I never used to be this bad but something fairly traumatic happened a year ago which I'm still recovering from and coming to terms with.

I've met this girl about 6 months ago, we knew each other for 5 years but didn't pay much attention till 6 months ago. We're now in love / love each other / every sense of the word, some nights are awesome. But I haven't really ever felt this way about anyone, so maybe I get carried away with telling her how I feel about her. Because some days after I do it's like she's switched herself off to emotion. We all have faults and I'm sure I'm partly or maybe even mostly to blame. She says it doesn't freak her out, she feels the same and she doesn't know why she has a bad day and doesn't feel like being all loving. I believe her, and it wouldn't be a problem except, I'm insecure... Maybe she gets frustrated? But that makes me insecure, then I crave her to tell me promising things as she had a day or so before, she won't obviously Because she doesn't want to be fake or say things on command, which makes her more frustrated, which makes me more insecure. It's a viscous circle Because the angrier she gets the more insecure I get. I'm doing my best to suppress these feelings.
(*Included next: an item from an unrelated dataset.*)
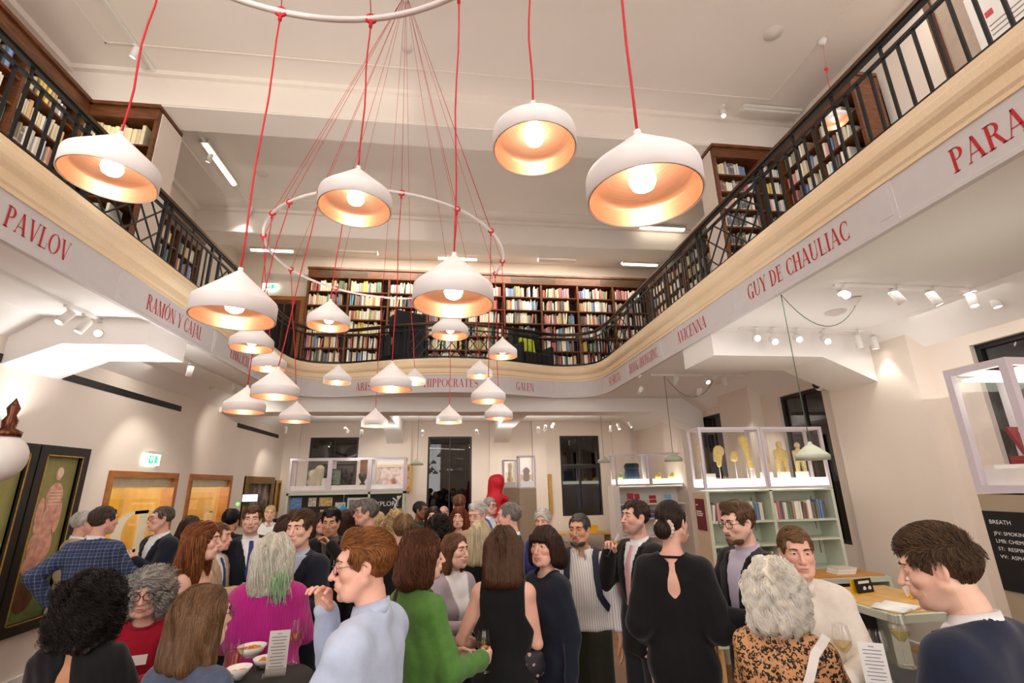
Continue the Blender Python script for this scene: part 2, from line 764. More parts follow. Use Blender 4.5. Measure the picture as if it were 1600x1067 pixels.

I know I can trust her and I know she loves me, but in the back of my mind I'm telling myself I'm going to screw this up or have already made irreversible damage.

How can I stop myself from doing this before it kills our relationship and / or me? Jeez even if I see she adds a new guy friend on Facebook I start brooding on stupid things. She chats with guy friends, I shouldn't feel threatened but instead I wish their heads would explode. Isn't there a magic blue pill for this? Help!

Oh and I have opened up to her and explained why I feel the way I feel and what happened to me etc. So she does understand to an extent. Sooner or later it's gonna drive her away though. Don't have to be a rocket scientist to know that...

Anyone got some advise to stop me from freaking out, letting it bother me and feeling all depressed over this? That's the worst thing, sitting here and letting it fester in my mind... I hate it...
Insecurities! Make them magically go away please!